Don’t Forget the Bypass Capacitors


These filter the AC components from a continuous power supply. Bypass capacitors decrease waves, loud noises, and other unwanted AC signals. This is done by bypassing AC fluctuations to the ground. An ideal place for you to look for bypass capacitors is at the PCB power inlet. The wires that connect the power supply to your PCB are often long and serve as antennas. These wires collect tons of RF signals.
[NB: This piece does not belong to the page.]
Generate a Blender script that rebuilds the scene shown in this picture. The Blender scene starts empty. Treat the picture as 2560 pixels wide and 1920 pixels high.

Schematic Pattern Should Match Your Layout Comparison


Most PCB layout software comprises of a comparison tool. This tool compares the schematic and layout pattern to ensure that these two matches accordingly.

Know the Areas of Heat


Heat can alter the circuits’ performance and reliability. Not to mention, it creates impacting damage if not properly dissipated. Determine which components take up more power and how heat is diverted by the package. Thermal Resistance knows how much temperature increases per Watt of power. Remember, you need to keep crucial parts of the PCB away from sources of heat.

Create Parallel Footprints


Creating parallel footprints is essential for hard to find electrical components. There are times you can’t help but opt for the cheapest components if the ones you use are unavailable. This is one of the instances where you choose to change components based on external factors (unavailability of preferred components), regardless if they have the same footprint or not, however, the PCB layout must remain unchanged.

Differential Signal Traces in Parallel Style


These are the type of signal traces that are mostly used to enhance noise and amplify different dynamic ranges. However, it will only be feasible if traces follow the same paths. With this, the noise will be distributed equally. Differential signal traces must be parallel to each other and are close together.

Make Enough Space


It is completely important to have enough space between copper traces and fills. This is to avoid possible shock hazards. When these two have a decent amount of space, there will be a proper distribution of electric current. Solder isn’t the best choice since it’s not a reliable conductor, thus creating space really helps.

Conclusion

For a feasible and efficient PCB layout, follow these simple steps. It can be really challenging at first, but as you go along and walk your way to familiarize every step, you will surely get the gist of it. These helpful tips will give you the support you need. Follow these simple tricks and make your PCB designing more effective and reliable. These are valuable information that adds up to your PCB knowledge. Have fun designing!